Wheaton on the Ice: Q&A with freshman Anastasia Lyon

December 7, 2017
When did you first get involved with the sport of hockey?
I’ve played hockey since i was six years old. I started skating when I was two or three and then the first time I played hockey I fell in love with it.
When did you start playing for a higher level? Was high school hockey a transition for you?
In eighth grade I was playing U19 for a travel team, and my freshman year of high school I went straight into the varsity program. That was just the natural thing to do because I had already been playing at a high level. During my senior year of high school, I actually went to Alberta, Canada to play juniors. That was like even higher than high school, around college level.
Why did you come to Wheaton, a school that does not have a varsity women’s or men’s hockey team?
Kind of a long story, but basically when I was a high school senior I was applying to a lot of colleges in the Northeast and Midwest [of the U.S.]. I was talking to a lot of hockey coaches for mainly DIII school, but God really called me to take a gap year. Then I did not go to any of those schools that I applied to, and I turned down scholarships. I did a discipleship school in Washington. Over the course of that year, I felt called to Wheaton. I was kind of confused, and asked God, “You know I love hockey and built this into me, why would you want me at Wheaton? They don’t have a women’s varsity team?” I let Him figure it out. I decided to come here and talked to the men’s coach, and I basically just told him the story of how I got here, how I had been playing, asked if I could play for him. Here I am.”
When you first got to Wheaton was it one of the first things that came to your mind to ask the club hockey coach if you could play? 
The same week that I put down the deposit to come to Wheaton, I emailed the coach. I told him, “Hey, if I am going to Wheaton, I want hockey to be a part of my time here. This seems to be the only option right now.” I emailed him to see if it would be a possibility, and it was definitely the forefront of my mind. I ended up meeting up with him when I actually got here. It was always a “we’ll see” situation. I was really hoping to be playing, but I was not sure until the first week of practice.
What was the team dynamic like when you first showed up on the ice?
It was interesting showing up and only having guys there. I’ve played with guys before, but never on an exclusively guys team. There were a lot of uncertainties, and it was a little awkward at first. We had to feel a lot of stuff out, and find how I would best fit into the team. After they saw me play, there was a feeling of “we can have her along for the ride.” It settled down a month in, and it got more and more normal. I feel more comfortable with my place on the team and how I fit the team dynamic everyday.
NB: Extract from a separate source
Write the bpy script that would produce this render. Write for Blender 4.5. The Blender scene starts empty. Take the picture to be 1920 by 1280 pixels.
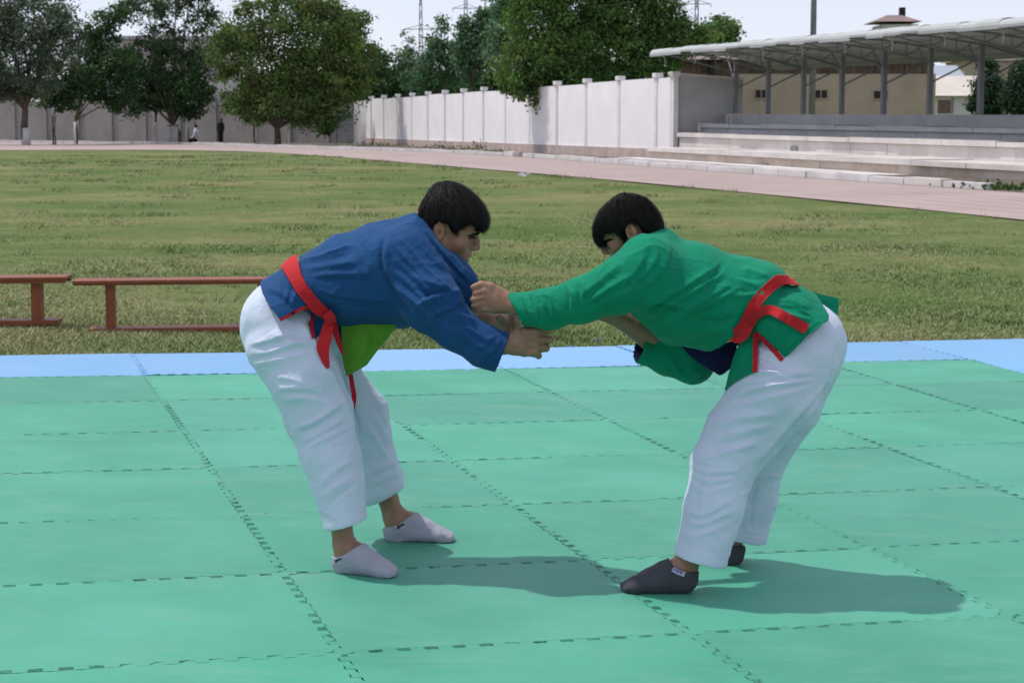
import bpy, bmesh, math, random
import numpy as np
import openvdb as vdb
from mathutils import Vector, Matrix, noise as mnoise

random.seed(7)
RNG = np.random.default_rng(7)
SC = bpy.context.scene
COL = SC.collection

# ------------------------------------------------------------------ camera
FPX = 3600.0
PITCH = math.radians(6.43)
CAM = np.array([0, 0, 1.4])
FW = np.array([0, math.cos(PITCH), -math.sin(PITCH)])
UP = np.array([0, math.sin(PITCH), math.cos(PITCH)])
RT = np.array([1.0, 0, 0])
cam_data = bpy.data.cameras.new('camera')
cam_data.sensor_width = 22.3
cam_data.lens = FPX / 1920 * 22.3
cam_data.clip_start = 0.1
cam_data.clip_end = 3000
cam = bpy.data.objects.new('camera', cam_data)
COL.objects.link(cam)
cam.location = CAM
cam.rotation_euler = (math.radians(90) - PITCH, 0, 0)
cam_data.dof.use_dof = True
cam_data.dof.focus_distance = 5.85
cam_data.dof.aperture_fstop = 8.0
SC.camera = cam

# ------------------------------------------------------------------ light
SUN_DIR = np.array([-0.45, 0.14, 1.0]); SUN_DIR /= np.linalg.norm(SUN_DIR)
world = bpy.data.worlds.new('World')
SC.world = world
world.use_nodes = True
wn = world.node_tree
wn.nodes.clear()
sky = wn.nodes.new('ShaderNodeTexSky')
sky.sky_type = 'NISHITA'
sky.sun_disc = False
sky.sun_elevation = math.asin(SUN_DIR[2])
sky.sun_rotation = math.atan2(SUN_DIR[0], SUN_DIR[1])
sky.altitude = 2000
sky.air_density = 1.0
sky.dust_density = 1.0
sky.ozone_density = 1.0
bgn = wn.nodes.new('ShaderNodeBackground')
bgn.inputs['Strength'].default_value = 0.13
won = wn.nodes.new('ShaderNodeOutputWorld')
tint = wn.nodes.new('ShaderNodeMix'); tint.data_type = 'RGBA'      # thin even veil of high cloud over the blue
tint.inputs[0].default_value = 0.72
tint.inputs[7].default_value = (5.32, 5.32, 6.2, 1)
wn.links.new(sky.outputs[0], tint.inputs[6])
wn.links.new(tint.outputs[2], bgn.inputs[0])
wn.links.new(bgn.outputs[0], won.inputs[0])
sun_data = bpy.data.lights.new('sun', 'SUN')
sun_data.energy = 2.5
sun_data.angle = math.radians(1.2)
sun_data.color = (1.0, 0.95, 0.88)
sun = bpy.data.objects.new('sun', sun_data)
COL.objects.link(sun)
sun.rotation_euler = Vector(-SUN_DIR).to_track_quat('-Z', 'Y').to_euler()
SC.view_settings.view_transform = 'Standard'
SC.view_settings.look = 'None'
SC.view_settings.exposure = 0.25
SC.view_settings.gamma = 1.0
SC.view_settings.use_curve_mapping = False

# ------------------------------------------------------------------ measuring helpers
def ray(x, y):
    return FW + RT * (x - 960) / FPX - UP * (y - 640) / FPX

_d1 = ray(-89, 185); _d2 = ray(960, 209.8)
PN = np.cross(_d1, _d2); PN /= np.linalg.norm(PN); PN *= np.sign(PN[2])     # normal of the matted ground

def mat_pt(x, y):
    r = ray(x, y)
    return CAM + r * (-1.4 / (PN @ r))

def plane_z(x, y):
    return 1.4 + (-1.4 - PN[0] * x - PN[1] * y) / PN[2]

ZF = 0.05
def ground_z(x, y):
    t = np.clip((np.asarray(y, float) - 10.8) / 11.0, 0, 1)
    t = t * t * (3 - 2 * t)
    xx = np.clip(x, -9, 9)
    return (plane_z(xx, np.minimum(y, 24)) - 0.03) * (1 - t) + ZF * t

def far_pt(x, y, z=ZF):
    r = ray(x, y)
    return CAM + r * ((z - CAM[2]) / r[2])

def at_y(x, y, Y):
    r = ray(x, y)
    return CAM + r * (Y / r[1])

def at_plane(x, y, p0, nrm):
    r = ray(x, y)
    return CAM + r * (((p0 - CAM) @ nrm) / (r @ nrm))

def project(X):
    v = X - CAM
    z = v @ FW
    return 960 + FPX * v[..., 0] / z, 640 - FPX * (v @ UP) / z, z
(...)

Photo by McKenzie Gallagher

Is there a lot of grey area with the physicality of the hockey games you play because you’re a girl and checking is not allowed in girls hockey but this is also a guys club league?
In all level of girls hockey checking is not allowed. You can bump someone around or gently knock them into the boards. It’s a physical game, but you can get a penalty for throwing a huge hit in girls hockey. Since I’m in a men’s league, it’s just assumed that checking in allowed. I’ve gotten creamed a few times, and that’s totally fine. I can throw hits just as much as they can. Just because there’s a girl on the team, the rules don’t change at all on the ice during a game. Most people have been playing for a long time, and it’s just how the game works. I learned to check when I was 12, even though it’s not allowed in girls hockey. At that point, I played with guys, and I was learning how to check, take a hit, stuff like that. I’m pretty used to it.
How would you describe the dynamic of being a Christian in the hockey world?
I grew up playing on teams with basically all non-Christians. It was kind of an anomaly for me to want to go to church on Sundays. I didn’t play for a guys team when I was younger because they had Sunday morning games, so that affected what teams I was on sometimes. Up until college, I was playing with all non-Christians. It was a weird dynamic to be a part of because I had my own personal convictions, but that was just the hockey culture that I experienced. Being at a Christian school, I can see the stark contrast between the secular school teams we play against and the Wheaton team. The guys here are upstanding, good guys, and I would not find that sort of team at essentially any secular school. The type of people hockey attracts and even how they conduct themselves or the language they use, it’s a very different way of viewing life than at a Christian school.
 
How would you describe the lack of minority in the sport?
Well it depends on what type of minority we’re talking about. There is not a lot of racial minority in the sport; hockey is a pretty white sport. There are lot of people of sexual minority in the sport; there are a lot of gay women hockey players.
 
How do you think God might be working through the attention you’re getting around campus and from your opponents?
After last year, when I was at my discipleship school. At random, I had this idea of coaching young kids from minorities and being able to have that team as a place where they could experience the love of Christ and be themselves. I have no idea how that would come together except through God’s orchestrating, but that’s something that I could see coaching in the future. That might be a way for me to let Him use my experience for his glory.